(Scripts that build scenes)
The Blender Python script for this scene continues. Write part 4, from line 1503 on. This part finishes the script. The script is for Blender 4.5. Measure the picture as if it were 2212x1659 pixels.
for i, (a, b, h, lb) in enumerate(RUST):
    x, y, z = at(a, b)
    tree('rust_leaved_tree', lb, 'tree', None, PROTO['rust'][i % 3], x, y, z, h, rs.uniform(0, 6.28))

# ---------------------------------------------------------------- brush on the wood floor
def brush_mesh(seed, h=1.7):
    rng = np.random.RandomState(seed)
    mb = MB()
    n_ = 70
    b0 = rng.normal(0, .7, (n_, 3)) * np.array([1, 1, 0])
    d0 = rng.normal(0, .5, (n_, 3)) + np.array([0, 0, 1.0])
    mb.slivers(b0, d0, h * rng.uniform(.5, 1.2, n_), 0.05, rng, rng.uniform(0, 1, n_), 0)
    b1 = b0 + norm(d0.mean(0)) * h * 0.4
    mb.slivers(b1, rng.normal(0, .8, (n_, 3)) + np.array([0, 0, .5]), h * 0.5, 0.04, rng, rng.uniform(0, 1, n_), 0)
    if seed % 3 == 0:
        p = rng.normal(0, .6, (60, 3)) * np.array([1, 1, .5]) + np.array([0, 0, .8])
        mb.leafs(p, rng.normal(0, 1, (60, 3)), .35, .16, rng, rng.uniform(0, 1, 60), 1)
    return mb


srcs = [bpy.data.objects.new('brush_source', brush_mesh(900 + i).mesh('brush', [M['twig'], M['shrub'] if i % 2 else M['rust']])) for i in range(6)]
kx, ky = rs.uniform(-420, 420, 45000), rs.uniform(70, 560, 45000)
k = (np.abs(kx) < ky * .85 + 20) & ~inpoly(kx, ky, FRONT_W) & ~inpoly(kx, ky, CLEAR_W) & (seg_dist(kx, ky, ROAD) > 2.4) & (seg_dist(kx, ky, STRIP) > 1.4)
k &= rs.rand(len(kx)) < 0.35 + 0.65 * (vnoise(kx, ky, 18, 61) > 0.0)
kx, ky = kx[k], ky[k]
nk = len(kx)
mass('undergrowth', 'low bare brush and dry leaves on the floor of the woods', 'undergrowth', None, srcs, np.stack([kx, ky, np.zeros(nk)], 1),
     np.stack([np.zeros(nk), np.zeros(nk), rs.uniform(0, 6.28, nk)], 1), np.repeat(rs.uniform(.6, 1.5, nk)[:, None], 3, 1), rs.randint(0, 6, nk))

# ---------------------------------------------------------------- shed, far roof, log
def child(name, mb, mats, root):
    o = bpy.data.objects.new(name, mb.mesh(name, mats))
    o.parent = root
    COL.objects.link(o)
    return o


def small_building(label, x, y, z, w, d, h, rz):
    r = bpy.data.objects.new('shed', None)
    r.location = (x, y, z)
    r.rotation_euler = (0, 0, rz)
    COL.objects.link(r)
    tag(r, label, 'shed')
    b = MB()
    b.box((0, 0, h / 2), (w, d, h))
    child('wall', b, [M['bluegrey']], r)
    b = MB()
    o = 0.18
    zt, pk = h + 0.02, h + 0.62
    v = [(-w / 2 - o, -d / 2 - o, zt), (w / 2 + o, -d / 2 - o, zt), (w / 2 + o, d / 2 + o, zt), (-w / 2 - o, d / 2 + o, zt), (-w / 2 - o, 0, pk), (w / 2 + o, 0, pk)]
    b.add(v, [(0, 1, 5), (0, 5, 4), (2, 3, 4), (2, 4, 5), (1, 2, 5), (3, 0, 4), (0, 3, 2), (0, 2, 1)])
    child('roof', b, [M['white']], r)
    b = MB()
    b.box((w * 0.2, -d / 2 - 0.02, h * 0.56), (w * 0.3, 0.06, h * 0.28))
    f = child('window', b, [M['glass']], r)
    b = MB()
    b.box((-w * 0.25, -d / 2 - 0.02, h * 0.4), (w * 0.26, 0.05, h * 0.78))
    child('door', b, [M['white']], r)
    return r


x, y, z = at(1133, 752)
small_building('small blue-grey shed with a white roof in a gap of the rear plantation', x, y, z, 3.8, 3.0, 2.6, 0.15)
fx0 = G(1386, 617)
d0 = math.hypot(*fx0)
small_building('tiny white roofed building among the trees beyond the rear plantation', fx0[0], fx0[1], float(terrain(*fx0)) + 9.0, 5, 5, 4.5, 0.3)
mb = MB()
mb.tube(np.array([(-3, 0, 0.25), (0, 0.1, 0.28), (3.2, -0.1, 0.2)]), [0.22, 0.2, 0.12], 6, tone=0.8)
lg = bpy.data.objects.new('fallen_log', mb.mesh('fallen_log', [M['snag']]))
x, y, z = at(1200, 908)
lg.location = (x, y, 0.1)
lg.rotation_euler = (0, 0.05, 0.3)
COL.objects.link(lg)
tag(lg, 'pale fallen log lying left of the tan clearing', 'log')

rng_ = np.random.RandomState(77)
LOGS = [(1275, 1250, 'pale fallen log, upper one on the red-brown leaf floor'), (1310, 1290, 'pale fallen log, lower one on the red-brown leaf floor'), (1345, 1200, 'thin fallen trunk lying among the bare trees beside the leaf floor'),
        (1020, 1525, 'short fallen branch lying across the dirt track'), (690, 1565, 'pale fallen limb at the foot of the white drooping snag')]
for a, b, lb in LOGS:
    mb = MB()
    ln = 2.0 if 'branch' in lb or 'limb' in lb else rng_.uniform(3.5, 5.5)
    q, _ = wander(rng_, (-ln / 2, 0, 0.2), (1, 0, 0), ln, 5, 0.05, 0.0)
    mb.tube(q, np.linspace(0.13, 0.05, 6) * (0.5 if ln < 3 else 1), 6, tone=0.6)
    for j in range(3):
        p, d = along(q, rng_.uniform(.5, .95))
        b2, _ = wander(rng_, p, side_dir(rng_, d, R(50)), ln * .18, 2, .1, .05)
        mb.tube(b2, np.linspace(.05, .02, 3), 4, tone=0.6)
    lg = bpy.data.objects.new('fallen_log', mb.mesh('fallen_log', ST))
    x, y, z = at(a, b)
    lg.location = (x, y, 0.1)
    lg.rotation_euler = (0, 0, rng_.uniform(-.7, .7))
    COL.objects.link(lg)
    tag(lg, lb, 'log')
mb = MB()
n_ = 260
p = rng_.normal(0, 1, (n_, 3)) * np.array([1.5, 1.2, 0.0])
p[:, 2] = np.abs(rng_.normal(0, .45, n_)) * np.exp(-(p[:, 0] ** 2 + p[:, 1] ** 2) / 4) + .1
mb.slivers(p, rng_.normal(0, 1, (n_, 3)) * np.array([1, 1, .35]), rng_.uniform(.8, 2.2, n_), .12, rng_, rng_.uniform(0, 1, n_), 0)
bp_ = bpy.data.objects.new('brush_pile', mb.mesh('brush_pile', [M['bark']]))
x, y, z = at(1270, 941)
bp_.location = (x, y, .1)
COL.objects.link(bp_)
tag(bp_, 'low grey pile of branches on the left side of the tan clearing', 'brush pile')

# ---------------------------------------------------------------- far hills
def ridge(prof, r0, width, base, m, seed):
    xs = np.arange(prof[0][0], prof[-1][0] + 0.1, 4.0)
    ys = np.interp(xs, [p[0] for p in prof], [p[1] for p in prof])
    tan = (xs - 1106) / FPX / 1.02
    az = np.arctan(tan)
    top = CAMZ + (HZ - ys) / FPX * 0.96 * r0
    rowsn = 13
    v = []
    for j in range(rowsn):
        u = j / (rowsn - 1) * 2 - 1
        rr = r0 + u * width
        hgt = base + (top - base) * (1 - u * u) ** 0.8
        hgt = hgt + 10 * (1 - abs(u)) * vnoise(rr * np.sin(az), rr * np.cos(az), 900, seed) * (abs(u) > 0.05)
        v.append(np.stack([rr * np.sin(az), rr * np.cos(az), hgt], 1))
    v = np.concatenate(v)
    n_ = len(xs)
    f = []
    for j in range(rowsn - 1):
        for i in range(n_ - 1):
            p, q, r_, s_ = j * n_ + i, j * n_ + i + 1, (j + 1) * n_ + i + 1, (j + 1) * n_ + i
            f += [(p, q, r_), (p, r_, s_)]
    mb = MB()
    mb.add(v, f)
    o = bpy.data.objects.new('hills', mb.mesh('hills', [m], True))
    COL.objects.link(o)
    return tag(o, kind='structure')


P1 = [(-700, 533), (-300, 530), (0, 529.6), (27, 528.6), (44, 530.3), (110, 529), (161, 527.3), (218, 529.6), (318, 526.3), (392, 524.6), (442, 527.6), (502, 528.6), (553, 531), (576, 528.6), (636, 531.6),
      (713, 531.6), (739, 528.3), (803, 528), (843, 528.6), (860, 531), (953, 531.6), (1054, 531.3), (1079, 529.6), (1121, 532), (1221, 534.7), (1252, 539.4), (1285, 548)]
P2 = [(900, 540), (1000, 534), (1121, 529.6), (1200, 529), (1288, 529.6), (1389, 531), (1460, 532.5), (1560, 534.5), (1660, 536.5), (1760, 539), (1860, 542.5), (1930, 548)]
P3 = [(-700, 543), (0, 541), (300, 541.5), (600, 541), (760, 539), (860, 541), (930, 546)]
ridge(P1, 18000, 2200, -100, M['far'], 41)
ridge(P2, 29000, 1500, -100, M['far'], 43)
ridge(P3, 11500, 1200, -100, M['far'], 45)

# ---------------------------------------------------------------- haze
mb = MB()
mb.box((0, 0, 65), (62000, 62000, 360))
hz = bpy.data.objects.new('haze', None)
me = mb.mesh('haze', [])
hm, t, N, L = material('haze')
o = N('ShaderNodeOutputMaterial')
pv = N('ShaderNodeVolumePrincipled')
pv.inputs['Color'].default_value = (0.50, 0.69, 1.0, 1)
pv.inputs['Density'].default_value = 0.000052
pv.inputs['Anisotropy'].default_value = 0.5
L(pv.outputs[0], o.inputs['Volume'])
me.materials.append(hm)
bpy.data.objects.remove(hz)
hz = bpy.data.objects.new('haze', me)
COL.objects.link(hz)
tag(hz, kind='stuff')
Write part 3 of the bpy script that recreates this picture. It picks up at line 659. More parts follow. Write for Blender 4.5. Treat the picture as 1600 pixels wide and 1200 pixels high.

SHORT EXERCISE:
From the first line of the records above to the line that contains "tree('rust_leaved_tree', lb, 'tree', None, PROTO['rust'][i", quote each line exactly.

RESPONSE:
The Blender Python script for this scene continues. Write part 4, from line 1503 on. This part finishes the script. The script is for Blender 4.5. Measure the picture as if it were 2212x1659 pixels.
for i, (a, b, h, lb) in enumerate(RUST):
    x, y, z = at(a, b)
    tree('rust_leaved_tree', lb, 'tree', None, PROTO['rust'][i % 3], x, y, z, h, rs.uniform(0, 6.28))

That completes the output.